WHAT TO DO. Copy out the data exactly, leaving the pictures behind.
↓
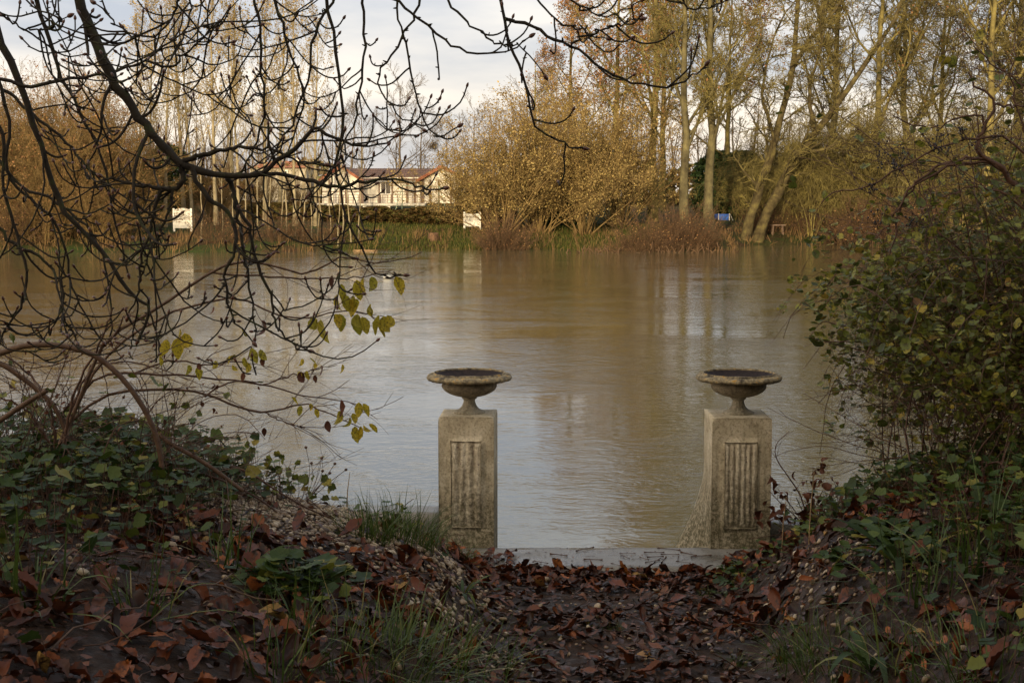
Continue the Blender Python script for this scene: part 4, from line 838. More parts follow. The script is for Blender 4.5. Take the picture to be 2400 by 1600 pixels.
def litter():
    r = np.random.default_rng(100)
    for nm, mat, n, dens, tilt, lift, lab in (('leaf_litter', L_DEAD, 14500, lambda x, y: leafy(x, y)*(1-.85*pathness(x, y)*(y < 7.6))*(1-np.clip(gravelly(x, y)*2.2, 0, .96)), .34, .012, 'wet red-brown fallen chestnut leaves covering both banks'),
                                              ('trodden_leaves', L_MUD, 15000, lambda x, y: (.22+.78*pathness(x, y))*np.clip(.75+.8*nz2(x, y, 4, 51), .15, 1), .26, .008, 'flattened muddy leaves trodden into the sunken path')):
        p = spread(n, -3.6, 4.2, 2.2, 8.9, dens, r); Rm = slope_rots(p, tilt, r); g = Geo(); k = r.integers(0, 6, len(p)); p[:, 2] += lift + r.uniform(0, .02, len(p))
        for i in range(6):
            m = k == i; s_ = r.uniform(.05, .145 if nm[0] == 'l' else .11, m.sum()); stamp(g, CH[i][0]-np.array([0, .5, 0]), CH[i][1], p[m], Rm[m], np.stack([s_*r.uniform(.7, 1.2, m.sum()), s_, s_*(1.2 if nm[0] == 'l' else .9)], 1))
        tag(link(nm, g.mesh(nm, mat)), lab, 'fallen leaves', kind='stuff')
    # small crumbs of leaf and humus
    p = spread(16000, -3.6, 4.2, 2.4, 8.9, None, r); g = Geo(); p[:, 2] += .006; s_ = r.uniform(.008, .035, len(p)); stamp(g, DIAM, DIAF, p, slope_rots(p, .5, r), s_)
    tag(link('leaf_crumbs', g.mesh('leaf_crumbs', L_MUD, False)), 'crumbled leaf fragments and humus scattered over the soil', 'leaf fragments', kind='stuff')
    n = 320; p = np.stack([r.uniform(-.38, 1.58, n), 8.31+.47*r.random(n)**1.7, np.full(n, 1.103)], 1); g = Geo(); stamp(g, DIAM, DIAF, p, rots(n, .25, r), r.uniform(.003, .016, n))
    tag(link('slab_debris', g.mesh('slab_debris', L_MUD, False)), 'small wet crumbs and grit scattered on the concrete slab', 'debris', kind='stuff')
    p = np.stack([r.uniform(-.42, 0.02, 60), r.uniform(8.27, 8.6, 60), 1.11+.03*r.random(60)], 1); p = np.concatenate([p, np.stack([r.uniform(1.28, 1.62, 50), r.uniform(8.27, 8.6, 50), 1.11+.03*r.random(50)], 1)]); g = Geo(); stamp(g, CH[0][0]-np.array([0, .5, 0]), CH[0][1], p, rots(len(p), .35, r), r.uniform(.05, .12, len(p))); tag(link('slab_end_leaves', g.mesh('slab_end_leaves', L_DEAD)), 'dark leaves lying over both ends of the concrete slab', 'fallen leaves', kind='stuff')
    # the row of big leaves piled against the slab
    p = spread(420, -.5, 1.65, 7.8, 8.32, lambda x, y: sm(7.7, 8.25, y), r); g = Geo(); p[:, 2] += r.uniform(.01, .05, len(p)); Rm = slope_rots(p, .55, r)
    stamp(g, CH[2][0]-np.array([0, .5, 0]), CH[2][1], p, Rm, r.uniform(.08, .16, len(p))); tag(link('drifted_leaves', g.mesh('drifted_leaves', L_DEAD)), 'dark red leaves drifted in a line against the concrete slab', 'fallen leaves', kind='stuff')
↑
THE SOLUTION.
Continue the Blender Python script for this scene: part 4, from line 838. More parts follow. The script is for Blender 4.5. Take the picture to be 2400 by 1600 pixels.
def litter():
    r = np.random.default_rng(100)
    for nm, mat, n, dens, tilt, lift, lab in (('leaf_litter', L_DEAD, 14500, lambda x, y: leafy(x, y)*(1-.85*pathness(x, y)*(y < 7.6))*(1-np.clip(gravelly(x, y)*2.2, 0, .96)), .34, .012, 'wet red-brown fallen chestnut leaves covering both banks'),
                                              ('trodden_leaves', L_MUD, 15000, lambda x, y: (.22+.78*pathness(x, y))*np.clip(.75+.8*nz2(x, y, 4, 51), .15, 1), .26, .008, 'flattened muddy leaves trodden into the sunken path')):
        p = spread(n, -3.6, 4.2, 2.2, 8.9, dens, r); Rm = slope_rots(p, tilt, r); g = Geo(); k = r.integers(0, 6, len(p)); p[:, 2] += lift + r.uniform(0, .02, len(p))
        for i in range(6):
            m = k == i; s_ = r.uniform(.05, .145 if nm[0] == 'l' else .11, m.sum()); stamp(g, CH[i][0]-np.array([0, .5, 0]), CH[i][1], p[m], Rm[m], np.stack([s_*r.uniform(.7, 1.2, m.sum()), s_, s_*(1.2 if nm[0] == 'l' else .9)], 1))
        tag(link(nm, g.mesh(nm, mat)), lab, 'fallen leaves', kind='stuff')
    # small crumbs of leaf and humus
    p = spread(16000, -3.6, 4.2, 2.4, 8.9, None, r); g = Geo(); p[:, 2] += .006; s_ = r.uniform(.008, .035, len(p)); stamp(g, DIAM, DIAF, p, slope_rots(p, .5, r), s_)
    tag(link('leaf_crumbs', g.mesh('leaf_crumbs', L_MUD, False)), 'crumbled leaf fragments and humus scattered over the soil', 'leaf fragments', kind='stuff')
    n = 320; p = np.stack([r.uniform(-.38, 1.58, n), 8.31+.47*r.random(n)**1.7, np.full(n, 1.103)], 1); g = Geo(); stamp(g, DIAM, DIAF, p, rots(n, .25, r), r.uniform(.003, .016, n))
    tag(link('slab_debris', g.mesh('slab_debris', L_MUD, False)), 'small wet crumbs and grit scattered on the concrete slab', 'debris', kind='stuff')
    p = np.stack([r.uniform(-.42, 0.02, 60), r.uniform(8.27, 8.6, 60), 1.11+.03*r.random(60)], 1); p = np.concatenate([p, np.stack([r.uniform(1.28, 1.62, 50), r.uniform(8.27, 8.6, 50), 1.11+.03*r.random(50)], 1)]); g = Geo(); stamp(g, CH[0][0]-np.array([0, .5, 0]), CH[0][1], p, rots(len(p), .35, r), r.uniform(.05, .12, len(p))); tag(link('slab_end_leaves', g.mesh('slab_end_leaves', L_DEAD)), 'dark leaves lying over both ends of the concrete slab', 'fallen leaves', kind='stuff')
    # the row of big leaves piled against the slab
    p = spread(420, -.5, 1.65, 7.8, 8.32, lambda x, y: sm(7.7, 8.25, y), r); g = Geo(); p[:, 2] += r.uniform(.01, .05, len(p)); Rm = slope_rots(p, .55, r)
    stamp(g, CH[2][0]-np.array([0, .5, 0]), CH[2][1], p, Rm, r.uniform(.08, .16, len(p))); tag(link('drifted_leaves', g.mesh('drifted_leaves', L_DEAD)), 'dark red leaves drifted in a line against the concrete slab', 'fallen leaves', kind='stuff')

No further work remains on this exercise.